To impoverished Indo-Guyanese living in humiliating circumstances as mere plantation labourers or coolies, re-discovery of an illustrious Indo-Aryan past was enthusiastically embraced as a welcome source of newfound racial dignity and cultural pride.

The Ruhomon brothers - Joseph and Peter - played an important role in articulating this new, uplifting sense of Indianness which was also fostered by social and cultural activities, and by visits from prominent Indians, for example, Pillai and Tivary, Kunwar Maharaj Singh, and Rev. C.F. Andrews (an Englishman, but a close associate of Gandhi), all of whom came to Guyana in the 1920s.
In this climate of rekindled Indianness, an East Indian Cricket Club was founded in 1915, and an East Indian Young Men’s Association in 1919. In 1916, J.A. Luckhoo became the first Indo-Guyanese to enter the legislature. In 1922 the Hindu Society was formed, while a new Hindu temple was built in 1923, and a dharma sala (home for the poor) established in 1929. It is possible too that the formation in 1927 of an East Indian Ladies Guild with a woman president owed something to the example of Mrs. Sarojini Naidu being elected as president of the Indian National Congress. In fact, the whole Indian movement towards swaraj (home rule) and the nationalist agitation of Gandhi and the Indian National Congress helped to transform traditional Indo-Guyanese attitudes of loyalty to the British Empire and infuse them with a measure of political militancy.

Through analysis of such facts and events, and evidence of numerous statistics and quotations, Dr. Seecharan conclusively proves that Indo-Guyanese opinions and attitudes were profoundly influenced by social, cultural and religious ideas, and political events and personalities emerging out of India from the 1890s to the 1920s. Evidence of this shaping effect on the Indo-Guyanese imagination is also provided in extensive Appendices and Notes packed with rich details, anecdotes and observations drawn from an impressive variety of sources, including books, periodicals, official documents and rare publications like Joseph Ruhomon’s India: The Progress of her People at Home and Abroad,and How Those in British Guiana May Improve Themselves. (Georgetown, C.K. Jardine, 1894).

All this only confirms the exhaustive research that went into India.
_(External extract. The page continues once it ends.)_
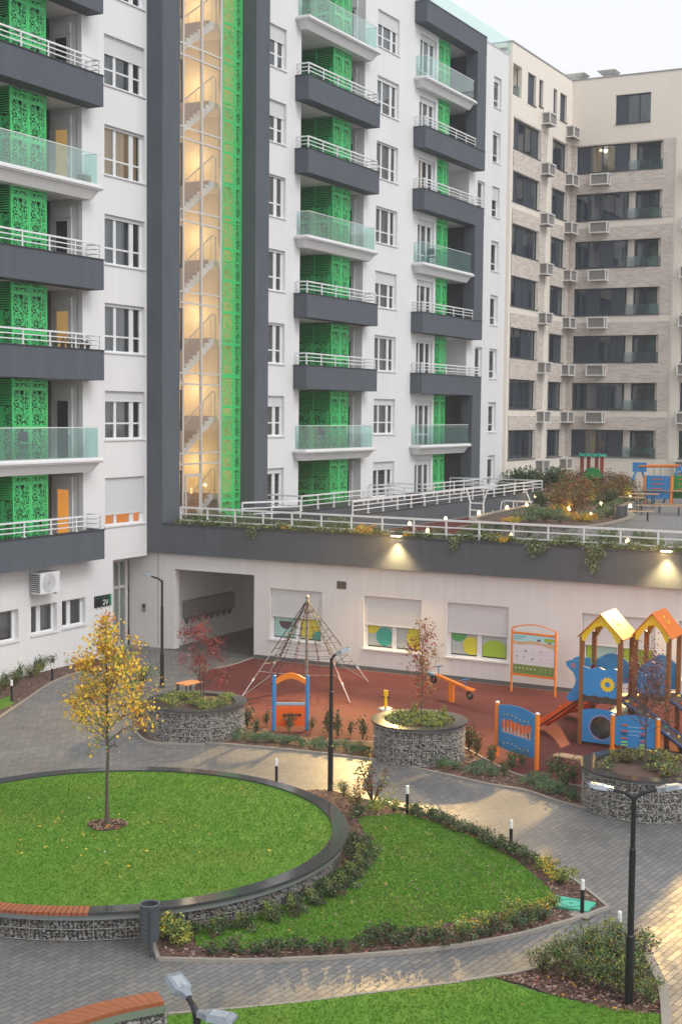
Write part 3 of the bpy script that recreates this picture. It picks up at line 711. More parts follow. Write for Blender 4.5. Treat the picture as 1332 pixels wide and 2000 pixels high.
stroke(a, FX, [(u+.15, z+hh), (u+.20, z+.005), (u+.215, z+.005), (u+.27, z+hh)], .026, .05)
a.build('lettering', mat('sign_white', (.8, .8, .8), .5), sg)
# intercom
ic = thing('intercom', 'small grey intercom panel on the white wall beside the entrance', 'intercom', (-29.3, 39.8, 1.4))
FP = Face((0, 39.93, 0), (1, 0, 0), (0, -1, 0))    # podium wall: u = world X, faces -Y
xi, zi = GY(278, 1187, 39.8)
a = MB(); FP.box(a, xi-.08, xi+.08, zi-.14, zi+.14, .001, .03); a.build('housing', mat('intercom_grey', (.25, .26, .27), .4), ic)
a = MB(); FP.box(a, xi-.05, xi+.05, zi+.0, zi+.1, .031, .036); a.build('screen', mat('intercom_screen', (.03, .035, .04), .15), ic)
a = MB(); FP.box(a, xi-.05, xi+.05, zi-.1, zi-.04, .031, .037); a.build('keypad', STEEL, ic)

# wall AC unit
ac = thing('air_conditioner', 'white wall-mounted air conditioner unit under the lowest charcoal balcony', 'air conditioner', (X0, 34.2, 2.95))
ya, yb_, za, zb_ = 33.52, 34.45, 2.62, 3.3
x0_, x1_ = X0+.1, X0+.48
a = MB(); a.box(x0_, x1_, ya, yb_, za, zb_); a.build('housing', PVC, ac)
a = MB(); cy, cz = (ya+yb_)/2-.06, (za+zb_)/2; 
for r_ in (.06, .12, .18, .24, .29):
    pts = [(x1_+.012, cy+r_*math.cos(t*math.pi/12), cz+r_*math.sin(t*math.pi/12)) for t in range(25)]; a.tube(pts, .007, 4, cap=False)
for t in range(8): a.bar((x1_+.012, cy, cz), (x1_+.012, cy+.29*math.cos(t*math.pi/4), cz+.29*math.sin(t*math.pi/4)), .008, .008)
a.build('fan_grille', mat('grille_grey', (.5, .5, .5), .5), ac)
a = MB(); a.ring(0, 0, 0, 1, 0, 1, n=3) if False else None
for i in range(9): a.box(x0_+.02, x1_-.03, ya-.012, ya-.001, za+.06+i*.065, za+.095+i*.065)
a.build('side_louvre', mat('louvre_dark', (.10, .105, .11), .6), ac)
a = MB(); a.box(X0+.001, x1_-.02, ya+.12, ya+.16, za-.05, za-.001); a.box(X0+.001, x1_-.02, yb_-.16, yb_-.12, za-.05, za-.001); a.build('bracket', STEEL, ac)

FCH = mat('chair_fabric_dark', (.05, .06, .08), .7); BENCHM = mat('crate_wood', (.5, .36, .2), .7)
# things on the balconies
for j, (y, h) in enumerate(((34.7, .3), (35.0, .34), (35.3, .28), (35.65, .33), (35.95, .26), (34.35, .3))):
    pt = thing('potted_plant', None, None, (XF-.28, y, BB(3)+.97+.03))
    a = MB(); a.tube([(XF-.2, y, BB(3)+1.0), (XF-.2, y, BB(3)+1.0+.14)], [.055, .08], 10); a.build('pot', mat('pot%d' % j, (.1, .08, .07), .7), pt)
    a = MB(); rn = random.Random(j)
    for i in range(60):
        p = Vector((XF-.2+rn.gauss(0, .05), y+rn.gauss(0, .06), BB(3)+1.12+abs(rn.gauss(0, h*.4)))); q = Vector((rn.uniform(-1, 1), rn.uniform(-1, 1), rn.uniform(-.4, 1))).normalized()*.05; r_ = q.orthogonal().normalized()*.018
        a.quad(p, p+q*.5+r_, p+q, p+q*.5-r_, rn.randrange(2))
    a.build('leaves', [LEAF['dgreen'], LEAF['brown']], pt)
    tag(pt, 'small potted plant on the railed charcoal balcony at the left edge', 'potted plant', 'potted plants along the balcony railing')

zc = BB(5)+.432; r = thing('wooden_crate', 'small pale wooden crate behind the glass of the upper left glass balcony', 'crate', (XF-.3, 35.95, zc))
for i in range(3): a = MB(); a.box(XF-.45, XF-.17, 35.75, 36.12, zc+.01+i*.09, zc+.075+i*.09); a.build('slat', BENCHM, r)
for yy in (35.76, 36.09):
    a = MB(); a.box(XF-.46, XF-.45, yy, yy+.03, zc, zc+.27); a.build('batten', BENCHM, r)
for y, k, lb in ((52.2, 2, 'dark folding chair behind the glass of the lowest middle balcony'), (63.2, 5, 'dark folding chair behind the glass of the right-hand middle-height balcony'), (33.3, 2, 'dark folding chair behind the glass of the lower left glass balcony')):
    z = BB(k)+.432; x = X0+.18; r = thing('folding_chair', lb, 'chair', (x, y, z)); a = MB(); a.box(x-.2, x+.2, y-.2, y+.2, z+.43, z+.455); a.build('seat', FCH, r)
    a = MB(); a.box(x-.2, x+.2, y-.215, y-.195, z+.55, z+.85); a.build('backrest', FCH, r)
    for s1 in (-.19, .19):
        a = MB(); a.tube([(x+s1, y-.25, z+.88), (x+s1, y-.1, z+.44), (x+s1, y+.2, z)], .012, 5); a.tube([(x+s1, y+.2, z+.44), (x+s1, y-.2, z)], .012, 5); a.build('leg', STEEL, r)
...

The scholarly penetration of the book is best illustrated by its last chapter ‘In the Shadow of Mother India: The Limitations of Indo-Guyanese Politics,’ where the author states that Indo-Guyanese identification with Mother India prolonged a sense of ambivalence towards the colony even among creolised, Christian Indians. It delayed the emergence of a comprehensive, unmediated loyalty to British Guiana. Above all it encouraged the Indo-Guyanese leadership to ignore the feeling of the Afro-Guyanese, and the political, economic, and cultural space this group was also demanding. Since Afro-Guyanese formed a majority in the colon when Indians first arrived, it is not difficult to imagine their feelings of apprehension, resentment and sheer fright when Indians came to surpass them in numbers, and looked like moving ahead in wealth, agriculture, commerce and the professions. In the Angel Gabriel riots of 1856 and the Cent Bread riot of 1885, Afro-Guyanese had already shown themselves frightened by the Portuguese who, like Indians, began to arrive in Guyana as indentured labourers in the 1830s.

This insight into the potential for ethnic conflict in Guyana is perhaps the most signal achievement of India, for this potential was later exploited by an unholy trinity of conspirators - L.F.S. Burnham, J.P. Lachmansingh and Jainarinesingh - who, in 1955, engineered a split in the People’s Progressive Party, while it was still a glorious movement of national solidarity led by Dr. Cheddi Jagan. This split inflicted grievous damage on Guyanese national and political development. 
And when, in 1964, the same potential for ethnic conflict was again exploited, this time more cynically, by L.F.S. Burnham and a new conspirator - Peter D’Aguiar - to form another unholy political union, it precipitated Guyana into a dark age of domination by the People’s National Congress, lasting for 28 years and subjecting Guyana to even more grievous and perhaps irreparable damage.
India does not comment on these later events because they fall outside of its time period of the 1890s to the 1920s. But nothing illustrates the merit of this deceptively slender volume more than its ability to illuminate crucial events in Guyanese history that fall well outside its declared scope.